Problem: Copy each line of the entries that contains the word "script".

Scene modeling code data

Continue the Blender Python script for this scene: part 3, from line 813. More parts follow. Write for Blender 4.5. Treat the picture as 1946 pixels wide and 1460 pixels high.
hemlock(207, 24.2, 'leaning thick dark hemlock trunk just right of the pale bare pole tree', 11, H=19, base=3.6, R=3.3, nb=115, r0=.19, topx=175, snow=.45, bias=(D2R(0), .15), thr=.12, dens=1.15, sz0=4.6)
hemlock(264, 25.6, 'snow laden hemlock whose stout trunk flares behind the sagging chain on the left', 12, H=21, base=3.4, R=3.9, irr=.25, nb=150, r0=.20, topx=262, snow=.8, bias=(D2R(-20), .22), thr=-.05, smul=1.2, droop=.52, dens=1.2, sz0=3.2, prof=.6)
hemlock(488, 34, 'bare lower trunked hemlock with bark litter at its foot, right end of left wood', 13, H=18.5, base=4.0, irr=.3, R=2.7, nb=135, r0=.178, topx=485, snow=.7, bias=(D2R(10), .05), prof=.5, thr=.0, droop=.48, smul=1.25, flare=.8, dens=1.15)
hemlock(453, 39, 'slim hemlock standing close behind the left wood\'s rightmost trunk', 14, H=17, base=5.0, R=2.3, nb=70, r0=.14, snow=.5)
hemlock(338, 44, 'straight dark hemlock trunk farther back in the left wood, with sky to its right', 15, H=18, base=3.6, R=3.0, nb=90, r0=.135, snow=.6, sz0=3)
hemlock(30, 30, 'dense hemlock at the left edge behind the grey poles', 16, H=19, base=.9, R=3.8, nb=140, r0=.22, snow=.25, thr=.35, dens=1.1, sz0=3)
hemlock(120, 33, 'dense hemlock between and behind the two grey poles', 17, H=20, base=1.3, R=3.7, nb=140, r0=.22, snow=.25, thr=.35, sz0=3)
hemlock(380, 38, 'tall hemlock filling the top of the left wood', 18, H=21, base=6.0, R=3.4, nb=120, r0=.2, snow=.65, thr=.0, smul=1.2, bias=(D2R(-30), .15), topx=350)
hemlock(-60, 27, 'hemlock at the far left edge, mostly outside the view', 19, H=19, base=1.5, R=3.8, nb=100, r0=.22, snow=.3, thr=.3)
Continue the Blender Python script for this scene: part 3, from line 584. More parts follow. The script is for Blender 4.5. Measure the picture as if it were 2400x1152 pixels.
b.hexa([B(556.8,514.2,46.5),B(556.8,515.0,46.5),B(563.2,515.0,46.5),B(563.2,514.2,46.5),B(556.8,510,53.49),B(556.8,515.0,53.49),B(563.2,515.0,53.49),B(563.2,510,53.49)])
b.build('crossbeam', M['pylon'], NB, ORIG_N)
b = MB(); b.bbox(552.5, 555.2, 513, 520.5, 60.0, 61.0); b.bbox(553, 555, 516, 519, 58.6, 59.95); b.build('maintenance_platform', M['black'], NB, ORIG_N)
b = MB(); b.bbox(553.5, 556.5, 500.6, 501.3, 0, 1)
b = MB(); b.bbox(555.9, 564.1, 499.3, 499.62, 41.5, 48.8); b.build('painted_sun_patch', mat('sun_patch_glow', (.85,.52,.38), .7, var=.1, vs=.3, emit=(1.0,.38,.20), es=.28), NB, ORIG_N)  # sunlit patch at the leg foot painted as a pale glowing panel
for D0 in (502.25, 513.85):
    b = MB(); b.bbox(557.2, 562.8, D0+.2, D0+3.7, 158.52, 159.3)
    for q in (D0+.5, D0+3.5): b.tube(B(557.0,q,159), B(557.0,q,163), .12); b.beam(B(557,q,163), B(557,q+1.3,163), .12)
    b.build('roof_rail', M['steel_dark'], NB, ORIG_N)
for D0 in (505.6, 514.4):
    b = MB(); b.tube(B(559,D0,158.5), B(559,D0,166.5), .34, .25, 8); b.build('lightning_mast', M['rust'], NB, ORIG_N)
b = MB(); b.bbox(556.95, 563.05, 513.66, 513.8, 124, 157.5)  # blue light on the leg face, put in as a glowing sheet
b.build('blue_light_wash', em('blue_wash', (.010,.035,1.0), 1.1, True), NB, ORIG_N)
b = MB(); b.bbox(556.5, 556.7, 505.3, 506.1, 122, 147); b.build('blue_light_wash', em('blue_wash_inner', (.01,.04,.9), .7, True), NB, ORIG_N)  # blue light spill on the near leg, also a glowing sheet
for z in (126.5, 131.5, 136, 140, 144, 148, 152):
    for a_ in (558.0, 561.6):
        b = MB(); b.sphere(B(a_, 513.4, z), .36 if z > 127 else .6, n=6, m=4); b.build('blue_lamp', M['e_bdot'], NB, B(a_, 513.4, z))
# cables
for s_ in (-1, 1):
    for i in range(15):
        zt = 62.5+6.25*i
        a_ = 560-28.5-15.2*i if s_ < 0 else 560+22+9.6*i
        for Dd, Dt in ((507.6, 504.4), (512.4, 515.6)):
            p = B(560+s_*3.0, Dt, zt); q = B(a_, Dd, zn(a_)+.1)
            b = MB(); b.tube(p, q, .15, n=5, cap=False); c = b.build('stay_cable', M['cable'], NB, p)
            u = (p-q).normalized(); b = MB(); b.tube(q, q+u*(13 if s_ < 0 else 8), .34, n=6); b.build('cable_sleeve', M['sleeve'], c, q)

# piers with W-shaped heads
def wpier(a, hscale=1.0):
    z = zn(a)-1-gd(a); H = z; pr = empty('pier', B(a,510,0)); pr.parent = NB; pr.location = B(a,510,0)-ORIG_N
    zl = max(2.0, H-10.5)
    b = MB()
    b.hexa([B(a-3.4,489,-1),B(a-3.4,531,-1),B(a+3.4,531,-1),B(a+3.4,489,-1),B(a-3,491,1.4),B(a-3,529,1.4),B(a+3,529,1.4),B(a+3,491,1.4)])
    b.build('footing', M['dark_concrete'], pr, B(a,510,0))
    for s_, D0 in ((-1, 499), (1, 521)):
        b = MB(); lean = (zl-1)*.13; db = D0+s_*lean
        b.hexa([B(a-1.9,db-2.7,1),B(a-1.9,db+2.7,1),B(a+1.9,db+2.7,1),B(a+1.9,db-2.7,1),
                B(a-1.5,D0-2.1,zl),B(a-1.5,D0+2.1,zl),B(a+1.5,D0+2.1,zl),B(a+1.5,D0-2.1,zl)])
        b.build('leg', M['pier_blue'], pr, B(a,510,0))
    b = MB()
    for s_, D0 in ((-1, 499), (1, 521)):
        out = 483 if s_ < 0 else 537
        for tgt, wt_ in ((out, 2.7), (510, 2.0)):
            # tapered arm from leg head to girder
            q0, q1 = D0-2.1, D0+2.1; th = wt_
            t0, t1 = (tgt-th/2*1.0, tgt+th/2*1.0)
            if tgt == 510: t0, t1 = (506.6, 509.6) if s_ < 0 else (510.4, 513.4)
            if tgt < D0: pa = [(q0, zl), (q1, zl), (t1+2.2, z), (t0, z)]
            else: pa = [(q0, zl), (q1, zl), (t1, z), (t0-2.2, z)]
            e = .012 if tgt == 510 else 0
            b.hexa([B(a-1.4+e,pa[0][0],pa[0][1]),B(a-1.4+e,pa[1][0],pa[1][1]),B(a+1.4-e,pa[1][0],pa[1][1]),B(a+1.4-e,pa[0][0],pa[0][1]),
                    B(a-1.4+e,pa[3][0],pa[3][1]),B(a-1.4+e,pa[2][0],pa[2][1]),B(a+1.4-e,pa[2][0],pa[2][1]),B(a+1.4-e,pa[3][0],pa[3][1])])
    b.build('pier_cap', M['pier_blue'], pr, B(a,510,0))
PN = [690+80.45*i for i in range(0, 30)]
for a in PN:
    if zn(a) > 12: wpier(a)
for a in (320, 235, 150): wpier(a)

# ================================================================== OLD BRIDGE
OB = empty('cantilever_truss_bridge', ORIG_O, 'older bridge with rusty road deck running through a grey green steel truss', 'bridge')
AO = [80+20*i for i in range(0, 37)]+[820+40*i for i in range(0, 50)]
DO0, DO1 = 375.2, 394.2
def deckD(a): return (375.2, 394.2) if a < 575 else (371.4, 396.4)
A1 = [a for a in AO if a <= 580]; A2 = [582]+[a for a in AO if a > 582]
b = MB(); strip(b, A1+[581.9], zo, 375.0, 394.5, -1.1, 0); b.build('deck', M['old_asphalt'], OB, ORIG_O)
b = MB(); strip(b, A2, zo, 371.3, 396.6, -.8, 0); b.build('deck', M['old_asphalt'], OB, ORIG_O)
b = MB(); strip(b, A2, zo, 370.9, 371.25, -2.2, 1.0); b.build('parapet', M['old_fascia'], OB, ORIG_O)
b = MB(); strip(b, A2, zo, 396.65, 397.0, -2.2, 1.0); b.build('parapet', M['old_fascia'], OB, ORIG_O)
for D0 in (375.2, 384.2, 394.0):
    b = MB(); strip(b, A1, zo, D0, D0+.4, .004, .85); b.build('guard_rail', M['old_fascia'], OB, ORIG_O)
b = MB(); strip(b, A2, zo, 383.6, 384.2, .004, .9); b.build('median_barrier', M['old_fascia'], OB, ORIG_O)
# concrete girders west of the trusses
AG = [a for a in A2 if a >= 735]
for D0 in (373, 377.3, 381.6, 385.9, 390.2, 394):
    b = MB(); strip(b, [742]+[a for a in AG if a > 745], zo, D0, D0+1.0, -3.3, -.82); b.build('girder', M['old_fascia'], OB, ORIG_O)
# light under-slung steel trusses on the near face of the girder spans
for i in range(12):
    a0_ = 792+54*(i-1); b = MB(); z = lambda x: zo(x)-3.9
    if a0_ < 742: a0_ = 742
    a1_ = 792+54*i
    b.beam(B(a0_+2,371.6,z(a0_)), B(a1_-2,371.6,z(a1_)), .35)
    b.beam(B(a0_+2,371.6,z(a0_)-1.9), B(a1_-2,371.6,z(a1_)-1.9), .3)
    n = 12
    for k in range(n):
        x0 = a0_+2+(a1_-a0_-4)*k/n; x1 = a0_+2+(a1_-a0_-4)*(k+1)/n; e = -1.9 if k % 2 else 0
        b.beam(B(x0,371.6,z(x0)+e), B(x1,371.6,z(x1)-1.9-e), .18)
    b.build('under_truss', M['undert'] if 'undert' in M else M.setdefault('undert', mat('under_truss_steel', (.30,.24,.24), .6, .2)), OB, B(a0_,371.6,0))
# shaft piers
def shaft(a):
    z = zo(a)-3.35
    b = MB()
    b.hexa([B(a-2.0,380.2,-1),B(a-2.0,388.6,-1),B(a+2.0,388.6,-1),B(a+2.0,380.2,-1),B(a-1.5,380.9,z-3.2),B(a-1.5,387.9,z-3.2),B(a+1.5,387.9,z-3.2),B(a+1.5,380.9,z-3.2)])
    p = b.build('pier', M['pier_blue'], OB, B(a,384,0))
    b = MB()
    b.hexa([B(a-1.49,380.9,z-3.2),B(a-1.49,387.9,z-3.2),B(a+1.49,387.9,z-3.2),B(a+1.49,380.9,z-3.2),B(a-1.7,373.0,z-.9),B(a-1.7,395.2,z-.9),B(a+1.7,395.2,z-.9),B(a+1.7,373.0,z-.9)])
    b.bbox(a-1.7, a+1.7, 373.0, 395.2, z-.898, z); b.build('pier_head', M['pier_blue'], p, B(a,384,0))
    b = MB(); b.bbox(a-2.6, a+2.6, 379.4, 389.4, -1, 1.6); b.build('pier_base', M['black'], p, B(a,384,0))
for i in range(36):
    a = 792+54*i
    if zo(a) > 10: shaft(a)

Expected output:
Continue the Blender Python script for this scene: part 3, from line 813. More parts follow. Write for Blender 4.5. Treat the picture as 1946 pixels wide and 1460 pixels high.
Continue the Blender Python script for this scene: part 3, from line 584. More parts follow. The script is for Blender 4.5. Measure the picture as if it were 2400x1152 pixels.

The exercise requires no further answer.